--- Source excerpt ---

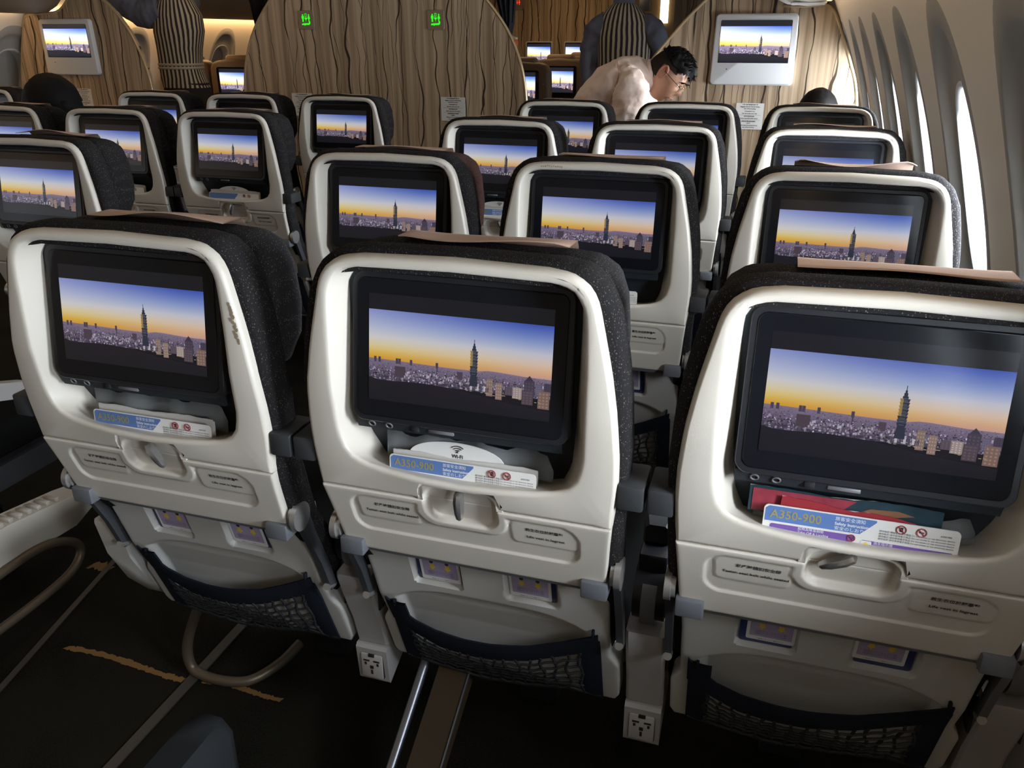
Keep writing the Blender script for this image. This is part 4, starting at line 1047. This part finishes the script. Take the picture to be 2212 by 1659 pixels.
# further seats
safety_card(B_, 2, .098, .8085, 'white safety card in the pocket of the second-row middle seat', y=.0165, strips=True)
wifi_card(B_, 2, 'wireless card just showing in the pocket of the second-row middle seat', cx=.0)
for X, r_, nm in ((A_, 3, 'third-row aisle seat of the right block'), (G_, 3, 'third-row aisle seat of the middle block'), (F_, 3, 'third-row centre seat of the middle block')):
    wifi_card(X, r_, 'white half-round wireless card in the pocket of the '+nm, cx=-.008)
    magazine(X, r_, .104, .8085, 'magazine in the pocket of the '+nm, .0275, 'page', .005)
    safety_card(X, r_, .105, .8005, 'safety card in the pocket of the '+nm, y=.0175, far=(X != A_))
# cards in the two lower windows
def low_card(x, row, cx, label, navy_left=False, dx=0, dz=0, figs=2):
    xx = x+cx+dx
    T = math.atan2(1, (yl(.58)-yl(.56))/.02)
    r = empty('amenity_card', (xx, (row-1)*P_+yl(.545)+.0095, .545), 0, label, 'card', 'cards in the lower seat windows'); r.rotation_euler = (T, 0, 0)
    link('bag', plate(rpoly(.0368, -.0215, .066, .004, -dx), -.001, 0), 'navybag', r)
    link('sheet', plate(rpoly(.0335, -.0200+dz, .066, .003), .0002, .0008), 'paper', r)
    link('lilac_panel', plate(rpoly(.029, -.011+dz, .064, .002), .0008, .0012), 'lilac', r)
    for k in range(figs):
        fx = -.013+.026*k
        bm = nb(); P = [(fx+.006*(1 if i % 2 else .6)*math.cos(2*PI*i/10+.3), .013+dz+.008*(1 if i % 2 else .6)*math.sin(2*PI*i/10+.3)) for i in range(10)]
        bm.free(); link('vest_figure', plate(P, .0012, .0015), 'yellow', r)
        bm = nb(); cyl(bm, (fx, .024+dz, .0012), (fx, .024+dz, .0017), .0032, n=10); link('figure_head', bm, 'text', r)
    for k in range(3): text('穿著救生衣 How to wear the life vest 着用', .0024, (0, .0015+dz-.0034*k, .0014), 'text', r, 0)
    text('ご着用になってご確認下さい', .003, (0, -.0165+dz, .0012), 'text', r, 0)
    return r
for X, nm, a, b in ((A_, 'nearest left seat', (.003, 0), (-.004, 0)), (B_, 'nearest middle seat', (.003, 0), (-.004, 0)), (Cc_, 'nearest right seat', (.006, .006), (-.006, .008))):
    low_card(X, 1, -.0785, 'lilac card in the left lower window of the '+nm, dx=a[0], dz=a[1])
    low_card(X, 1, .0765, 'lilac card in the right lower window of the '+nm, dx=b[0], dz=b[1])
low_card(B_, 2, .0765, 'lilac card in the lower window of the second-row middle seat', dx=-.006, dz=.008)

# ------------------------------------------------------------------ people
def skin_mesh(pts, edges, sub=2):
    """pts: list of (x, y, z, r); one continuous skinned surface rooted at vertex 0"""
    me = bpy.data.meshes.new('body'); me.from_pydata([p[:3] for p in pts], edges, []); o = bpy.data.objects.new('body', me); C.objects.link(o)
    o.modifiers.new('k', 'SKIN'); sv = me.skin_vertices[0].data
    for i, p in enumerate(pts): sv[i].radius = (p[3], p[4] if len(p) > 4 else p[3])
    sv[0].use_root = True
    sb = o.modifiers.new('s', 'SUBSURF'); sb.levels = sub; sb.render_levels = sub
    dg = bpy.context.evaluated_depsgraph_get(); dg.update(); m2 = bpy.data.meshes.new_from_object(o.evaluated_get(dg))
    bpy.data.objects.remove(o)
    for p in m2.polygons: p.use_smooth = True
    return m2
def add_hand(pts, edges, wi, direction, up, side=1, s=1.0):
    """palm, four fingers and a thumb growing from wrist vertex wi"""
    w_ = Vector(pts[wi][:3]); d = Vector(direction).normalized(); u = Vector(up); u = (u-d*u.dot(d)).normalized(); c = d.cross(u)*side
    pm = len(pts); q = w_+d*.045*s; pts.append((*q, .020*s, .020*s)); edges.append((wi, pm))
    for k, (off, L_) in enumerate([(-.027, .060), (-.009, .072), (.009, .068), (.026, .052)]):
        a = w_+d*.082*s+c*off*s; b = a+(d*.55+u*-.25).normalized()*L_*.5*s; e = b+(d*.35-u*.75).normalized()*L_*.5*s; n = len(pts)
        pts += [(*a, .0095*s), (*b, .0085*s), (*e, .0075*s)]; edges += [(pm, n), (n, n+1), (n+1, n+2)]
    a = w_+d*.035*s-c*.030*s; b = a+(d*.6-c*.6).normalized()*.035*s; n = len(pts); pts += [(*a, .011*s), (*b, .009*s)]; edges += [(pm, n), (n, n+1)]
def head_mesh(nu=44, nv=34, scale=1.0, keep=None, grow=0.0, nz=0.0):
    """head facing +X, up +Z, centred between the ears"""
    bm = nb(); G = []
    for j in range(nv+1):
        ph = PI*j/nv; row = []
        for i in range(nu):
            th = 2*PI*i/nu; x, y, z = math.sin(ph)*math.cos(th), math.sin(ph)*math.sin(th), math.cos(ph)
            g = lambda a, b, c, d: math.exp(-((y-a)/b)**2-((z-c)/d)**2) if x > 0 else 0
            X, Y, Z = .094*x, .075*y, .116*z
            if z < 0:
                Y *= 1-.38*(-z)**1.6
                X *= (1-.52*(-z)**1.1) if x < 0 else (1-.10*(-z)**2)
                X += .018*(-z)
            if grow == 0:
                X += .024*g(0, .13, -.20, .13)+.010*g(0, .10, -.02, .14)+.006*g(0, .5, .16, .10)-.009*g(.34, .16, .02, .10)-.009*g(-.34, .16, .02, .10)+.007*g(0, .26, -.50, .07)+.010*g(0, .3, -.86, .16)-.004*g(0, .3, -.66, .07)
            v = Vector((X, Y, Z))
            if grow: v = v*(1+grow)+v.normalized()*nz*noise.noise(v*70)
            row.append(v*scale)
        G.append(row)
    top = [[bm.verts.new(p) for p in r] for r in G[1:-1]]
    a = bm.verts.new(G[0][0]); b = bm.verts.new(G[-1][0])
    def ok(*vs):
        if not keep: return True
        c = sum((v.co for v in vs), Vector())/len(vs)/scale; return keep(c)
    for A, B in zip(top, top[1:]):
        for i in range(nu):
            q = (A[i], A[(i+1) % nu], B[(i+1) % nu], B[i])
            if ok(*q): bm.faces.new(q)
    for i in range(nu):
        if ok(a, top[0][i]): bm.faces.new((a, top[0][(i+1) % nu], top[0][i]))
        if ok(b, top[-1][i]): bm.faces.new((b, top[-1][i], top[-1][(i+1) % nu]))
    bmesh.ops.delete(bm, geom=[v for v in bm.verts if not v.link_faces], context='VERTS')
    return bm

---

* Required task:
Copy each line above precisely, dropping the pictures.

* Worked answer:
Keep writing the Blender script for this image. This is part 4, starting at line 1047. This part finishes the script. Take the picture to be 2212 by 1659 pixels.
# further seats
safety_card(B_, 2, .098, .8085, 'white safety card in the pocket of the second-row middle seat', y=.0165, strips=True)
wifi_card(B_, 2, 'wireless card just showing in the pocket of the second-row middle seat', cx=.0)
for X, r_, nm in ((A_, 3, 'third-row aisle seat of the right block'), (G_, 3, 'third-row aisle seat of the middle block'), (F_, 3, 'third-row centre seat of the middle block')):
    wifi_card(X, r_, 'white half-round wireless card in the pocket of the '+nm, cx=-.008)
    magazine(X, r_, .104, .8085, 'magazine in the pocket of the '+nm, .0275, 'page', .005)
    safety_card(X, r_, .105, .8005, 'safety card in the pocket of the '+nm, y=.0175, far=(X != A_))
# cards in the two lower windows
def low_card(x, row, cx, label, navy_left=False, dx=0, dz=0, figs=2):
    xx = x+cx+dx
    T = math.atan2(1, (yl(.58)-yl(.56))/.02)
    r = empty('amenity_card', (xx, (row-1)*P_+yl(.545)+.0095, .545), 0, label, 'card', 'cards in the lower seat windows'); r.rotation_euler = (T, 0, 0)
    link('bag', plate(rpoly(.0368, -.0215, .066, .004, -dx), -.001, 0), 'navybag', r)
    link('sheet', plate(rpoly(.0335, -.0200+dz, .066, .003), .0002, .0008), 'paper', r)
    link('lilac_panel', plate(rpoly(.029, -.011+dz, .064, .002), .0008, .0012), 'lilac', r)
    for k in range(figs):
        fx = -.013+.026*k
        bm = nb(); P = [(fx+.006*(1 if i % 2 else .6)*math.cos(2*PI*i/10+.3), .013+dz+.008*(1 if i % 2 else .6)*math.sin(2*PI*i/10+.3)) for i in range(10)]
        bm.free(); link('vest_figure', plate(P, .0012, .0015), 'yellow', r)
        bm = nb(); cyl(bm, (fx, .024+dz, .0012), (fx, .024+dz, .0017), .0032, n=10); link('figure_head', bm, 'text', r)
    for k in range(3): text('穿著救生衣 How to wear the life vest 着用', .0024, (0, .0015+dz-.0034*k, .0014), 'text', r, 0)
    text('ご着用になってご確認下さい', .003, (0, -.0165+dz, .0012), 'text', r, 0)
    return r
for X, nm, a, b in ((A_, 'nearest left seat', (.003, 0), (-.004, 0)), (B_, 'nearest middle seat', (.003, 0), (-.004, 0)), (Cc_, 'nearest right seat', (.006, .006), (-.006, .008))):
    low_card(X, 1, -.0785, 'lilac card in the left lower window of the '+nm, dx=a[0], dz=a[1])
    low_card(X, 1, .0765, 'lilac card in the right lower window of the '+nm, dx=b[0], dz=b[1])
low_card(B_, 2, .0765, 'lilac card in the lower window of the second-row middle seat', dx=-.006, dz=.008)

# ------------------------------------------------------------------ people
def skin_mesh(pts, edges, sub=2):
    """pts: list of (x, y, z, r); one continuous skinned surface rooted at vertex 0"""
    me = bpy.data.meshes.new('body'); me.from_pydata([p[:3] for p in pts], edges, []); o = bpy.data.objects.new('body', me); C.objects.link(o)
    o.modifiers.new('k', 'SKIN'); sv = me.skin_vertices[0].data
    for i, p in enumerate(pts): sv[i].radius = (p[3], p[4] if len(p) > 4 else p[3])
    sv[0].use_root = True
    sb = o.modifiers.new('s', 'SUBSURF'); sb.levels = sub; sb.render_levels = sub
    dg = bpy.context.evaluated_depsgraph_get(); dg.update(); m2 = bpy.data.meshes.new_from_object(o.evaluated_get(dg))
    bpy.data.objects.remove(o)
    for p in m2.polygons: p.use_smooth = True
    return m2
def add_hand(pts, edges, wi, direction, up, side=1, s=1.0):
    """palm, four fingers and a thumb growing from wrist vertex wi"""
    w_ = Vector(pts[wi][:3]); d = Vector(direction).normalized(); u = Vector(up); u = (u-d*u.dot(d)).normalized(); c = d.cross(u)*side
    pm = len(pts); q = w_+d*.045*s; pts.append((*q, .020*s, .020*s)); edges.append((wi, pm))
    for k, (off, L_) in enumerate([(-.027, .060), (-.009, .072), (.009, .068), (.026, .052)]):
        a = w_+d*.082*s+c*off*s; b = a+(d*.55+u*-.25).normalized()*L_*.5*s; e = b+(d*.35-u*.75).normalized()*L_*.5*s; n = len(pts)
        pts += [(*a, .0095*s), (*b, .0085*s), (*e, .0075*s)]; edges += [(pm, n), (n, n+1), (n+1, n+2)]
    a = w_+d*.035*s-c*.030*s; b = a+(d*.6-c*.6).normalized()*.035*s; n = len(pts); pts += [(*a, .011*s), (*b, .009*s)]; edges += [(pm, n), (n, n+1)]
def head_mesh(nu=44, nv=34, scale=1.0, keep=None, grow=0.0, nz=0.0):
    """head facing +X, up +Z, centred between the ears"""
    bm = nb(); G = []
    for j in range(nv+1):
        ph = PI*j/nv; row = []
        for i in range(nu):
            th = 2*PI*i/nu; x, y, z = math.sin(ph)*math.cos(th), math.sin(ph)*math.sin(th), math.cos(ph)
            g = lambda a, b, c, d: math.exp(-((y-a)/b)**2-((z-c)/d)**2) if x > 0 else 0
            X, Y, Z = .094*x, .075*y, .116*z
            if z < 0:
                Y *= 1-.38*(-z)**1.6
                X *= (1-.52*(-z)**1.1) if x < 0 else (1-.10*(-z)**2)
                X += .018*(-z)
            if grow == 0:
                X += .024*g(0, .13, -.20, .13)+.010*g(0, .10, -.02, .14)+.006*g(0, .5, .16, .10)-.009*g(.34, .16, .02, .10)-.009*g(-.34, .16, .02, .10)+.007*g(0, .26, -.50, .07)+.010*g(0, .3, -.86, .16)-.004*g(0, .3, -.66, .07)
            v = Vector((X, Y, Z))
            if grow: v = v*(1+grow)+v.normalized()*nz*noise.noise(v*70)
            row.append(v*scale)
        G.append(row)
    top = [[bm.verts.new(p) for p in r] for r in G[1:-1]]
    a = bm.verts.new(G[0][0]); b = bm.verts.new(G[-1][0])
    def ok(*vs):
        if not keep: return True
        c = sum((v.co for v in vs), Vector())/len(vs)/scale; return keep(c)
    for A, B in zip(top, top[1:]):
        for i in range(nu):
            q = (A[i], A[(i+1) % nu], B[(i+1) % nu], B[i])
            if ok(*q): bm.faces.new(q)
    for i in range(nu):
        if ok(a, top[0][i]): bm.faces.new((a, top[0][(i+1) % nu], top[0][i]))
        if ok(b, top[-1][i]): bm.faces.new((b, top[-1][i], top[-1][(i+1) % nu]))
    bmesh.ops.delete(bm, geom=[v for v in bm.verts if not v.link_faces], context='VERTS')
    return bm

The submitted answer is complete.